#### Work to be completed:
Repeat exactly the lines of the listing below, please, starting with the first and ending with the line containing "COL = S.collection"; leave out the rest.

● ● ● ●

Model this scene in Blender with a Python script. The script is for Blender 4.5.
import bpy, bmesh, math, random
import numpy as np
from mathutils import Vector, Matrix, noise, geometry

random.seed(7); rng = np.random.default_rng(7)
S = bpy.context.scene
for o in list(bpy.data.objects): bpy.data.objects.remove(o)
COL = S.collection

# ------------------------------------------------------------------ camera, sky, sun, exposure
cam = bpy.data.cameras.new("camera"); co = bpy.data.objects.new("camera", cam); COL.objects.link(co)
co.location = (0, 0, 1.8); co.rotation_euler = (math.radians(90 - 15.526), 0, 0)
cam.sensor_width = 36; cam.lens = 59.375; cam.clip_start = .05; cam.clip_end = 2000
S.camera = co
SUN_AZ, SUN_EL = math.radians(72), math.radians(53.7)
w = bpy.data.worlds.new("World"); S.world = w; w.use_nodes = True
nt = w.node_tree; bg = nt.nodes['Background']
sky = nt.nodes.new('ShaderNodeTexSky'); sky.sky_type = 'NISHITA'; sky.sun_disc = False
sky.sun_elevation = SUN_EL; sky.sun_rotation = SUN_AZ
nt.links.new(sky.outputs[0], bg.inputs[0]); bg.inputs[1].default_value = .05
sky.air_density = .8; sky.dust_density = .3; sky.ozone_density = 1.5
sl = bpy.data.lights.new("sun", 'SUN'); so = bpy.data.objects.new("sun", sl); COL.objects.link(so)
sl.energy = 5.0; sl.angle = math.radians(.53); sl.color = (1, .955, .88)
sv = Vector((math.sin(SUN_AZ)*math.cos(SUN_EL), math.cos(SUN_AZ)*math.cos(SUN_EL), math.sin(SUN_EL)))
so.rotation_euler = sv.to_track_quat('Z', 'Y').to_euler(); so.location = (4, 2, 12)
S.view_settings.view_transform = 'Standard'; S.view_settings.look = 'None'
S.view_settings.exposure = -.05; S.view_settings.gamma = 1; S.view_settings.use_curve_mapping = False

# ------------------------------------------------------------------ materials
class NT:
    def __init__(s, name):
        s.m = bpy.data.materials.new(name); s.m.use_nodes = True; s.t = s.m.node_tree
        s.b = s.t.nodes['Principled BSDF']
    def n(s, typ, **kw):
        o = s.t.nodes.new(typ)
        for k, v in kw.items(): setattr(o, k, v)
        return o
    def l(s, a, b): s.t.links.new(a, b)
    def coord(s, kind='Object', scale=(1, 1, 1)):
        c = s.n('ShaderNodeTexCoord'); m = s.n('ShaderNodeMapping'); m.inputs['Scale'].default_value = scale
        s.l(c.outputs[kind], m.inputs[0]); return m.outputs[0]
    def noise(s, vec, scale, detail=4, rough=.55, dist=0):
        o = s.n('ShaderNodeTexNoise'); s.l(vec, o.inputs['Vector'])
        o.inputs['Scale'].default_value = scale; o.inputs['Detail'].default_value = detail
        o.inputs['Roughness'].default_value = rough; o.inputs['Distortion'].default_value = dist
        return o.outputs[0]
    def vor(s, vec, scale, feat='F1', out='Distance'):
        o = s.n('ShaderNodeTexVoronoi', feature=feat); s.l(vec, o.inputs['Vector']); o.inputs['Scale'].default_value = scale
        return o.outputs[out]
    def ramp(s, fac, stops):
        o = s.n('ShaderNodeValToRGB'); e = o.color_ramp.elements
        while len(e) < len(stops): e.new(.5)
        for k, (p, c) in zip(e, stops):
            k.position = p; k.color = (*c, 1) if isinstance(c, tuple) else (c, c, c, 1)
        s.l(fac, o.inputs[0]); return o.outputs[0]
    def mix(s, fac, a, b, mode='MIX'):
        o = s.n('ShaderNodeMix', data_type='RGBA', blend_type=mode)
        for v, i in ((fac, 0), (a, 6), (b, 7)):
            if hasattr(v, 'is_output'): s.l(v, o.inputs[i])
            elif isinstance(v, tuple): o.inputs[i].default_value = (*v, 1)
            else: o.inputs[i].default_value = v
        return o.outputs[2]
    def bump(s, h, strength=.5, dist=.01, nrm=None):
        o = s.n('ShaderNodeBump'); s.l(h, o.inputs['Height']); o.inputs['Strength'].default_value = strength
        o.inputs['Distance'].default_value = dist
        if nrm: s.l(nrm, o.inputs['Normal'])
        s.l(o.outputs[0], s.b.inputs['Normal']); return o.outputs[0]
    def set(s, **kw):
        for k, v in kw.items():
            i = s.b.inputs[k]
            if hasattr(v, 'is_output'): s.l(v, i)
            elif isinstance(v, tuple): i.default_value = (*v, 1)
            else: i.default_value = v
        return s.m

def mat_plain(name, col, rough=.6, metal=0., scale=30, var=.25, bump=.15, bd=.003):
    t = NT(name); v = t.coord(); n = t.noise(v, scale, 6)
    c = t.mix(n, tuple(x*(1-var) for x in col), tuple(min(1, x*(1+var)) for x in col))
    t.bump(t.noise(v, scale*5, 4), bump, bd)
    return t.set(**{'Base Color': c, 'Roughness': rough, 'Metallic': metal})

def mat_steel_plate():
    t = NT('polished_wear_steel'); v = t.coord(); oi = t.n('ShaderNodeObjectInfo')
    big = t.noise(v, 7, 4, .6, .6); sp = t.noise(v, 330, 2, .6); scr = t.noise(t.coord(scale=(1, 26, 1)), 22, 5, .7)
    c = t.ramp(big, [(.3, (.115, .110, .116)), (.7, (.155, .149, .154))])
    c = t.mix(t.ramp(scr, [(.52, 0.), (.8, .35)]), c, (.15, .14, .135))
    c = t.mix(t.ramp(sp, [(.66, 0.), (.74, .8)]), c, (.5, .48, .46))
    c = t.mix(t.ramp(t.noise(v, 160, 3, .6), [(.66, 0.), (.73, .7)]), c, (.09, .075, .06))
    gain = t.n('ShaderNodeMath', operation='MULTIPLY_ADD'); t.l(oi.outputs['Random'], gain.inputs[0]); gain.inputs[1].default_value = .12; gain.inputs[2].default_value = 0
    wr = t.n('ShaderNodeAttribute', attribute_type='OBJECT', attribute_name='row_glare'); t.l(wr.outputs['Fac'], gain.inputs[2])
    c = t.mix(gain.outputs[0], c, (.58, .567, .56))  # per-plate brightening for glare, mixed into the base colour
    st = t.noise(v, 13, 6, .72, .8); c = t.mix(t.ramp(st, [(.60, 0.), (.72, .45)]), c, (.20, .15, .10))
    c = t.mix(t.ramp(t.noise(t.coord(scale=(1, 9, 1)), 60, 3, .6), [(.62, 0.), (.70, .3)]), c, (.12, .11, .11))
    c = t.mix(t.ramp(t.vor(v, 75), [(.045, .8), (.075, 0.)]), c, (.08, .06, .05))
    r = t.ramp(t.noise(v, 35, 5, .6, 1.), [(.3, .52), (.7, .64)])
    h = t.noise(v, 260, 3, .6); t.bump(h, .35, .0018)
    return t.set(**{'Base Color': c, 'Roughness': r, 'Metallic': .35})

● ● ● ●

#### Output for this exercise:
Model this scene in Blender with a Python script. The script is for Blender 4.5.
import bpy, bmesh, math, random
import numpy as np
from mathutils import Vector, Matrix, noise, geometry

random.seed(7); rng = np.random.default_rng(7)
S = bpy.context.scene
for o in list(bpy.data.objects): bpy.data.objects.remove(o)
COL = S.collection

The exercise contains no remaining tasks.